What you have to do:
Copy every line of the following data that includes the string "this".
==========
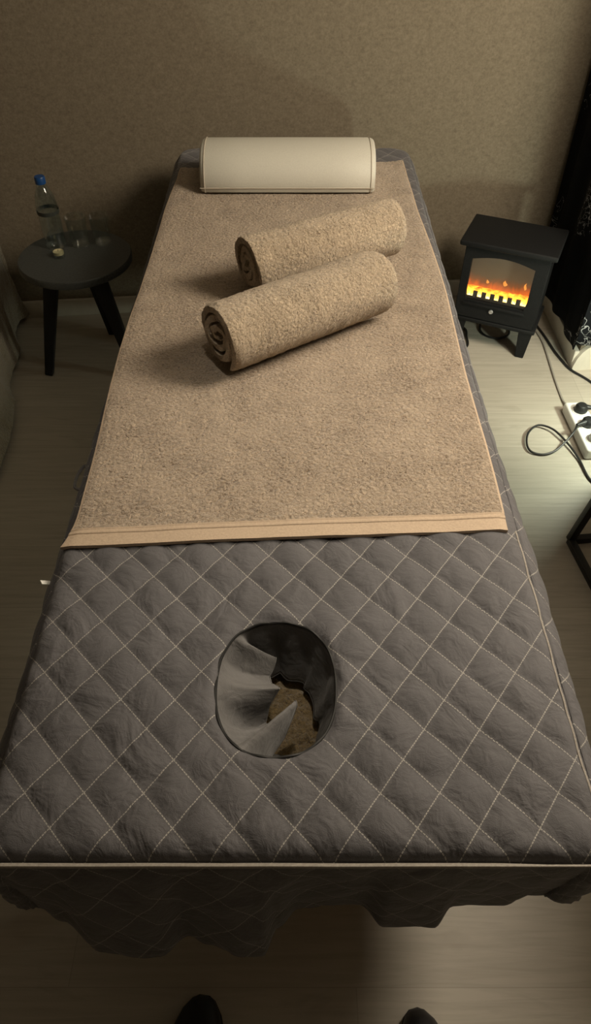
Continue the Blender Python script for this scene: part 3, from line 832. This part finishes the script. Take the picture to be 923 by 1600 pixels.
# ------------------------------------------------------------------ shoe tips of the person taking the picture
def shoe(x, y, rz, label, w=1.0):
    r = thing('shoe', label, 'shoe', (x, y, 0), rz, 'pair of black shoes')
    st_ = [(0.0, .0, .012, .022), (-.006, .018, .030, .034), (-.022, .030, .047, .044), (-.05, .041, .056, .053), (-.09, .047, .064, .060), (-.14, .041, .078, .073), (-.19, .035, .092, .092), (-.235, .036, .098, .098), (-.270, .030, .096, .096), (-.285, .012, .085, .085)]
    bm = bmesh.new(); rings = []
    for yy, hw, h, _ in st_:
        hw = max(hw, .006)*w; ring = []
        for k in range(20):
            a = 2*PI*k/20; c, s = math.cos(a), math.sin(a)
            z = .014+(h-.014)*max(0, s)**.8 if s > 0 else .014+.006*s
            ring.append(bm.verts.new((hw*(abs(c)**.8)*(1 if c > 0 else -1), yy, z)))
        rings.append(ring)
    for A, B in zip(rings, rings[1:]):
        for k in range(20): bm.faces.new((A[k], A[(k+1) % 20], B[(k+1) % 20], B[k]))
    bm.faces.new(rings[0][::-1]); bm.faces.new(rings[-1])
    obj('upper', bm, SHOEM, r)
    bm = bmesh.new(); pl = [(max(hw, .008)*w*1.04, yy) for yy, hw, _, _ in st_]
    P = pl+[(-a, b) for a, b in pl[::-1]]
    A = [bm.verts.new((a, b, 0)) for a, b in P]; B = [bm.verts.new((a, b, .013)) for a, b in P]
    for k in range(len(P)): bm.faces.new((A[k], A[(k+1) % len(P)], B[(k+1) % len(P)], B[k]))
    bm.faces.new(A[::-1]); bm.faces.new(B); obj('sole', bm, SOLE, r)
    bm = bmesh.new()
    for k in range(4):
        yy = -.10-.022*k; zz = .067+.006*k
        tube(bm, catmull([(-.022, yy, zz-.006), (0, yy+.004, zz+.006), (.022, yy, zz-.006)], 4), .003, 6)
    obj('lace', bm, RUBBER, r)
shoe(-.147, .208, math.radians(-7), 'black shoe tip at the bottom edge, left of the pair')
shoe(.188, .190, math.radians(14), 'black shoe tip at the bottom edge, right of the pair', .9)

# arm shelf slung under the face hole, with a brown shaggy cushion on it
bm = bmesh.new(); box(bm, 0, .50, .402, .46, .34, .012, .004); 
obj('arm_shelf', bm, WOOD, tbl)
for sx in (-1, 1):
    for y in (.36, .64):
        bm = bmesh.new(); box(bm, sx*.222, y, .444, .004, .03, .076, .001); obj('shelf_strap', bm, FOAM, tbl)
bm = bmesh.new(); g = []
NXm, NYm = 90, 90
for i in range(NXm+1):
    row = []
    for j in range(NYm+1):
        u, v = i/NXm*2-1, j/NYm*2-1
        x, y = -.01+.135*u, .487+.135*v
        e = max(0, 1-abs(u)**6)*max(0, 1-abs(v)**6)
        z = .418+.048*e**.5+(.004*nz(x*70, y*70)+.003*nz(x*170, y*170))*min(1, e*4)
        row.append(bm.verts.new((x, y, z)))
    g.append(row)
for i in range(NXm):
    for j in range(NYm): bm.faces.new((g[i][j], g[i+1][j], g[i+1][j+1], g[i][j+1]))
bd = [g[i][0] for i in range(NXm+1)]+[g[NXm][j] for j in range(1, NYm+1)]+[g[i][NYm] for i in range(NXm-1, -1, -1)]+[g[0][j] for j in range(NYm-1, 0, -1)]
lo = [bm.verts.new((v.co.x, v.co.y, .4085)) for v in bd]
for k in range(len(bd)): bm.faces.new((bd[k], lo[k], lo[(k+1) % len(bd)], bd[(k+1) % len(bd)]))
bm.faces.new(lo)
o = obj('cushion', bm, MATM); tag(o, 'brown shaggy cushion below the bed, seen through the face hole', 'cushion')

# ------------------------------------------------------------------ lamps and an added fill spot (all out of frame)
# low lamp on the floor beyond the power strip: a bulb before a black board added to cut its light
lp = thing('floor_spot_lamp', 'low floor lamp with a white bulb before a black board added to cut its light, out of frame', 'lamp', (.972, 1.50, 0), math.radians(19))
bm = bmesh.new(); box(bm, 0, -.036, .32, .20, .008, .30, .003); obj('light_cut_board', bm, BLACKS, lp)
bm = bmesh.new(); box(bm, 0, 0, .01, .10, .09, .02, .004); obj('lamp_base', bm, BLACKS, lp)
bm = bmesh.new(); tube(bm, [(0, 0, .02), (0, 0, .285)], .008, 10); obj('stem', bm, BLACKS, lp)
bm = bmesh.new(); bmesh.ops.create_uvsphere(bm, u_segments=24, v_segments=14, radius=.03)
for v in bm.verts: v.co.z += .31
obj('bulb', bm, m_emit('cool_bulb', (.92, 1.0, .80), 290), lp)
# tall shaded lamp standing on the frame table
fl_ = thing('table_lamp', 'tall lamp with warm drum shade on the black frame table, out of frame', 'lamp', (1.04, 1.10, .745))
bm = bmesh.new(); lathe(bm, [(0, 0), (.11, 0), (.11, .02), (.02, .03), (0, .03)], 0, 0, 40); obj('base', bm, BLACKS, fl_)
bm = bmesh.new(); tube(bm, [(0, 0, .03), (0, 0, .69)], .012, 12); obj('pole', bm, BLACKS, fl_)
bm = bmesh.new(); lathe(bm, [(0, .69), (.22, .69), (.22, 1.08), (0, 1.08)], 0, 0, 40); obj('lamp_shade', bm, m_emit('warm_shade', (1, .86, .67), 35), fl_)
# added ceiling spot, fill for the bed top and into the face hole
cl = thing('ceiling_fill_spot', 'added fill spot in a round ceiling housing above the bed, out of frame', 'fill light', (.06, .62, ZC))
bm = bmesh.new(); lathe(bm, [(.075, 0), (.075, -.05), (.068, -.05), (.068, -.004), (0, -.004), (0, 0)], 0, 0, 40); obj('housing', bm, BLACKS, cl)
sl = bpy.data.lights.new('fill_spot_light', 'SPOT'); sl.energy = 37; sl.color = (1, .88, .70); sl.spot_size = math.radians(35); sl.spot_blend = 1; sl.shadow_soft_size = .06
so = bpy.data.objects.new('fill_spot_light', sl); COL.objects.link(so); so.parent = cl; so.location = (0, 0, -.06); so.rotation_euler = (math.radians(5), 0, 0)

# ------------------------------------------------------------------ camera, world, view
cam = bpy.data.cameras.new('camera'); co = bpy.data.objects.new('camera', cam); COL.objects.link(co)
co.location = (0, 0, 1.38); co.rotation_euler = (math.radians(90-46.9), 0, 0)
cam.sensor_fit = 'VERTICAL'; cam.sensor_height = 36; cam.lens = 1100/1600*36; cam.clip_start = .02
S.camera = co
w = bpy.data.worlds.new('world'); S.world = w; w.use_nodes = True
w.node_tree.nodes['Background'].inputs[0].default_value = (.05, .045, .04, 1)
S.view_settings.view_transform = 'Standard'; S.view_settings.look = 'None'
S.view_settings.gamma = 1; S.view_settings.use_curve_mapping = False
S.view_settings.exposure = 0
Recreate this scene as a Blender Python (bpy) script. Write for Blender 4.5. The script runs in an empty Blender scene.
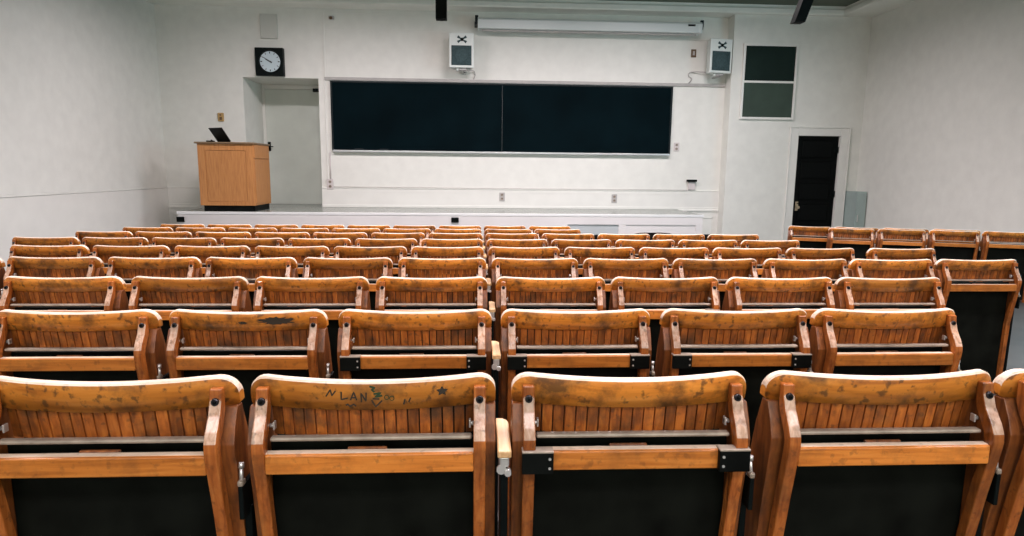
==========
Task result:
Continue the Blender Python script for this scene: part 3, from line 832. This part finishes the script. Take the picture to be 923 by 1600 pixels.
Recreate this scene as a Blender Python (bpy) script. Write for Blender 4.5. The script runs in an empty Blender scene.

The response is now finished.